Post-Merger Integration Success for Tech Companies

Post-Merger Integration Success for Tech Companies

M&A is a great strategy for tech companies hoping to stay ahead of tech innovation. The theory behind mergers and acquisitions is sound, but when the execution is poor, these deals fail to realize their potential value. In one 2016 study of tech executives, a stunning 92% reported that their most recent acquisition had failed to live up to expectations. These failed acquisitions exact a significant toll on the participants, and often the problems could have been avoided.

Failed acquisitions typically have at least one of two problems. Either management did not understand the value drivers for realizing the promised return on investment, or there was insufficient planning or execution for post-merger integration. To prevent these issues from destroying good deals, executives need to initiate the M&A process with their goals in mind.

Tech and Talent Deals

So-called tech and talent deals usually involve the acquisition of a smaller company to gain access to its people, its tech, or its brand. These deals often move quickly in an attempt to gain market share or catch up with competitors. These deals present the key challenge of ensuring that the critical talent remains on board following the merger, since staff often have a negative view of changes of ownership. Retention bonuses, cultural transition plans, promotions, and getting buy-in early can all play a role in keeping a company’s valuable assets on board.

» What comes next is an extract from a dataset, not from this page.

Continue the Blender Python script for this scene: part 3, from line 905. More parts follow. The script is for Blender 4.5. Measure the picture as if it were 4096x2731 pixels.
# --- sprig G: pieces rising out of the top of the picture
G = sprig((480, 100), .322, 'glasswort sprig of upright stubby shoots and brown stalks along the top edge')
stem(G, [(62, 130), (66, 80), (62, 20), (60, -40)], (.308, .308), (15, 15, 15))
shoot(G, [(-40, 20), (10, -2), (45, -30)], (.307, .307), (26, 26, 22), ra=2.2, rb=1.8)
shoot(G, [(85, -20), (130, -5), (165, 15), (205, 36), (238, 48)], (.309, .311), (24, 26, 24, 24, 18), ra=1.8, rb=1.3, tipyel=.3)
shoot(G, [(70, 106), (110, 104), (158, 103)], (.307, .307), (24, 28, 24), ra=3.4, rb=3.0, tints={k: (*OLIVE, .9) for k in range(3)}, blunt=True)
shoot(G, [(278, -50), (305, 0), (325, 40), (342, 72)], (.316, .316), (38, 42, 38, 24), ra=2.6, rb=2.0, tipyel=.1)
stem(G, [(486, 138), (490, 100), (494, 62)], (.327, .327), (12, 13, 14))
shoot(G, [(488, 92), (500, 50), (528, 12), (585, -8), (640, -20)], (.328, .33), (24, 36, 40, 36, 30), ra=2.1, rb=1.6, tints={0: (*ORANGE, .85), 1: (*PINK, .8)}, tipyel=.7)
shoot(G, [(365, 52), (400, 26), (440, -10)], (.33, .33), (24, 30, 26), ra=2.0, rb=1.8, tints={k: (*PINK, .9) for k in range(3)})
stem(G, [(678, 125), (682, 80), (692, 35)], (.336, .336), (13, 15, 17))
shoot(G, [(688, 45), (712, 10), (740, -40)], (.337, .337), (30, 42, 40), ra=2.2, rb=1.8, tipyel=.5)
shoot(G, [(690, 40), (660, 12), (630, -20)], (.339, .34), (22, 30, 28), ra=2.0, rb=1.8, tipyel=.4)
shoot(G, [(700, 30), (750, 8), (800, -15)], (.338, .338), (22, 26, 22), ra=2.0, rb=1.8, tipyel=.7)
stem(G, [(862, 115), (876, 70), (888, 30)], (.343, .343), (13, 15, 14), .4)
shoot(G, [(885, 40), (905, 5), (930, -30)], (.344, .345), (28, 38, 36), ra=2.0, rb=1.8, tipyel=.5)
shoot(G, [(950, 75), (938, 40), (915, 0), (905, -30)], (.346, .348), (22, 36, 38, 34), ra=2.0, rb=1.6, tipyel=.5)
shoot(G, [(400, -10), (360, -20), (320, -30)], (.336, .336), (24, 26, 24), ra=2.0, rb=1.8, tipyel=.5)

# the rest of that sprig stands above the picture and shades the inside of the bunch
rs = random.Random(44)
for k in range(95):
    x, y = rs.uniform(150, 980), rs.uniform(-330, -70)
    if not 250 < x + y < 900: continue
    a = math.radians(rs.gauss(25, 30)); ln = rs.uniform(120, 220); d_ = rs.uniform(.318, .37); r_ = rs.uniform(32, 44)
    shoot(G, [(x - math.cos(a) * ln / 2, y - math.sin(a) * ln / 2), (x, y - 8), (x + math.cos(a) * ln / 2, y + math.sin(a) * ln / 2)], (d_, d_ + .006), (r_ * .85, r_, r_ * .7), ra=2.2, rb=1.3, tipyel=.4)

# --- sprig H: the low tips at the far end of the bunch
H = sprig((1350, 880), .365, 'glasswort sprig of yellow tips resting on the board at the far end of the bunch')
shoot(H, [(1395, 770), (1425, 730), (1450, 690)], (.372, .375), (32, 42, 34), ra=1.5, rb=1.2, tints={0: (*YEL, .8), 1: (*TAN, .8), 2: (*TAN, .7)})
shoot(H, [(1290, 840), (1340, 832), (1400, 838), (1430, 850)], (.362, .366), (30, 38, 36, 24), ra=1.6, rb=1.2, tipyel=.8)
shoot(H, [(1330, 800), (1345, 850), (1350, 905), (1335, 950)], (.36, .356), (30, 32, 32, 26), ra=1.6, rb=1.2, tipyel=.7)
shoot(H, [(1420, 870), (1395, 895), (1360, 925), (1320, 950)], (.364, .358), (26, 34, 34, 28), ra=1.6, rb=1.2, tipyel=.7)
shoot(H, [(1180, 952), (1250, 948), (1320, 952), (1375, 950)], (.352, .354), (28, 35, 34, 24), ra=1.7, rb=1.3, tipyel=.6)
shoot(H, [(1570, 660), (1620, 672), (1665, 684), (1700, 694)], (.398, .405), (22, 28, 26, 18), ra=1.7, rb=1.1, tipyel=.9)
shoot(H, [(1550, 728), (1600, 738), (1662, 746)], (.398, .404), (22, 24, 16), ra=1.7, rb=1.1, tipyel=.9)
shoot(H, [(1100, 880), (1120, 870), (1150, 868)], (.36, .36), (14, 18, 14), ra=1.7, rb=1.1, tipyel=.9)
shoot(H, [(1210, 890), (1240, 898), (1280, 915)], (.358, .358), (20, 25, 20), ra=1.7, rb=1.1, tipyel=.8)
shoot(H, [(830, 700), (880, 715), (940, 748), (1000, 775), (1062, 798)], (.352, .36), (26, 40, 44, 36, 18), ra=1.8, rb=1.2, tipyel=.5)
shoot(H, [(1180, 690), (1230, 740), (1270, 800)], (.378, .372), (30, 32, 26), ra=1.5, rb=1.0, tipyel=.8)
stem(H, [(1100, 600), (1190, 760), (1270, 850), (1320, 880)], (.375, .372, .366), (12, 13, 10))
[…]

Integrating Larger Businesses

With larger mergers, it’s important to be strategic. In most cases, the acquired business continues to operate as a separate entity, but the acquirer must decide whether to ultimately roll the acquired business into its parent business or not.

These deals present many challenges. There may be unreasonable growth expectations, different visions for the company, and divergent business models. Integration planning must be a part of deal talks. Ideally, members of each company should be on the integration team.

In both scenarios, planning is key. An expert team can help you identify potential integration challenges and cultivate a plan for managing them before they turn into crises.